Democrats have misread Virginia as a Democratic-leaning swing state even though it is still very much the same state it was before Mark Warner’s term as governor. Mark Warner was a tremendous governor who succeeded a horribly unpopular Republican and his coattails swept Tim Kaine into office. Kaine isn’t nearly as popular as his predecessor and the political tides are naturally starting to turn. If Deeds wins, it will be because Democrats have correctly evaluated the state as a Democratic-leaning swing state as a consequence of ongoing growth in Northern Virginia. As I indicated above, however, I don’t think NOVA’s growth has sufficiently cast Virginia as this type of state but we shall see.
Tyler,
It should be noted that I’ve just spent an entire article explaining how this “NOVA vs. Virginia” situation actually is occurring. This isn’t a republican narrative – it’s a statistically demonstrable phenomenon that can be backed up by population growth, voting trends, changes in their state senate and house of delegates make up and the type of politicians the state has elected.
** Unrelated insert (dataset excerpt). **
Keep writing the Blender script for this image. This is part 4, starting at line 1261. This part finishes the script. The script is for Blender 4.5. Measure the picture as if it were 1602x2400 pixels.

Look across your campus to Rosslyn and tell me if it looks more like New York or Tennessee.
You said “there is no casual relationship that would explain … a relationship between Deed’s and Obama’s poll numbers” Did you read the article? I gave numerous reasons and explicitly stated that their poll numbers aren’t related, but are rather facing the same problems.
This article was absolutely not about the national climate affecting Virginia, and everything about the coalition problems within the democratic party manifesting itself in everything from the death of the public option to Creigh Deeds’ flailing campaign. In fact, I focused a good portion of the article on the thesis: a state-specific issue.
re: the state senate elections.
Of course state senate elections have nothing to do with the national climate, that’s why we have state senates. Local elections are more about what a candidate did when they were on town council than it is about what Obama is doing.